Revenons à nos moutons et parlons sérieusement ! Ce qui nous intéresse, c’est rouler la MT-10. Gentlemen, start your engines ! Chose dite, chose faite. Les CP4 s’ébrouent avec fracas. On reconnaît le bruit typique du 998cc crossplane, si proche d’un V4. Il ne lui faudrait que la cartouche Akrapovic déjà disponible en option pour que le V4 crache ses vocalises à leur juste valeur.
Pour s’habituer au comportement dynamique de la MT-10, mais aussi pour évoluer sereinement dans l’environnement urbain qui entoure notre point de départ, on passe le mode de conduite en Standard. On relâche progressivement l’embrayage à commande mécanique et le quatre-cylindres met en mouvement la moto avec une douceur déconcertante. Tant il semble rageur et instable à l’oreille, tant il est doux à l’usage à basse vitesse. Les rapports s’enchaînent un à un, le temps de faire chauffer la mécanique en cette fraîche matinée. La commande de boîte est précise, bien que sa course soit un peu longue, et les rapports se verrouillent instinctivement.
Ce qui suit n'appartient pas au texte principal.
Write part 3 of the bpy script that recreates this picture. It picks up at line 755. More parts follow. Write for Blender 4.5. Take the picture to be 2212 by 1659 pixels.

On remarque au passage que la commande d’embrayage demande une certaine poigne pour être mise en mouvement, cela nous rappelle qu’une mécanique virile habite la MT-10.
Dès les premiers tours de roue, on apprécie l’agilité de la moto et sa facilité à évoluer en ville. Hormis un rayon de braquage un peu limité lors de manoeuvres, la MT-10 se fond sans peine dans la circulation. Et, comme la position de conduite est typique d’un roadster, soit le corps légèrement incliné vers l’avant, on jouit d’un excellent champ de vision. Et pour ce qui est de la rétrovision, il faut approcher les coudes du corps pour voir le danger arriver de l’arrière...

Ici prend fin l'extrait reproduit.